Monica Lewinsky
“A lot of vicious things that happen online to women and minorities do happen at the hands of men,” says Monica on cyberbullying.

Monica Lewinsky is best known as the shameless intern who had an affair with former US president Bill Clinton and almost broke up his family. In her own words, Monica Lewinsky, now 42 and still single, says the aftermath of the scandal as the worst days of her life: “I felt like every layer of my skin and my identity were ripped off of my back in 1998 and 1999. I felt incredibly raw and frightened. And the shame stuck to me like tar.”

The Scandal
18 years earlier, Monica was arrested by FBI agents after an older colleague, Linda Tripp, who worked with her at the Pentagon and was her confidante, secretly taped their conversations and exposed the affair. It took Bill seven months to finally admit his “inappropriate relationship” with her.

“I was branded as a tramp, tart, slut, whore, bimbo, and that woman. It was easy to forget that woman was dimensional, had a soul and was once unbroken.”

Monica kept a low profile for 10 years while she was branded as a “slut”, “tart”, “tramp”, “whore”, “bimbo”, and “that woman” on the Internet and mass media. “The public humiliation was excruciating. Life was almost unbearable,” she said at a TED Talk last year. She thinks her case was probably the first great Internet shaming, now known as cyber bullying.

Shame As A Valuable Lesson
Two years ago, Monica wrote an essay for Vanity Fair, headlined “Shame and Survival”. That led her to invitations to speak at a Forbes conference, Facebook and business conferences on how to make the internet more compassionate. She also helps out at anti-bullying organisations like Bystander Revolution, a site with video advice on what to do if you’re a victim of cyberbullying. The TED Talk she gave last year now gets taught in American schools.
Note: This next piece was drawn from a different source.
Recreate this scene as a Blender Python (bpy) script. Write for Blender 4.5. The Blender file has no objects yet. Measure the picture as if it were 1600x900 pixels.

This year, she launched Vodafone’s #BeStrong Anti-Bullying Emoji Keyboard App, which is now available for free download on the iTunes App store. “Looking at them feels like a hug,” says Monica.

Monica Lewinsky in a lace red gown
“We need to return to a long-held value of compassion – Compassion and empathy. Online, we’ve got compassion deficit, an empathy crisis.”

Don’t Bully The Bullies
Her advice to bystanders: “Don’t bully the bully. It doesn’t move the conversation forward. I see bullying as similar to cutting. People who cut are trying to localise their pain. I think with bullying, people are suffering from myriad reasons and are projecting it. Instead of cutting themselves, they’re cutting someone else.”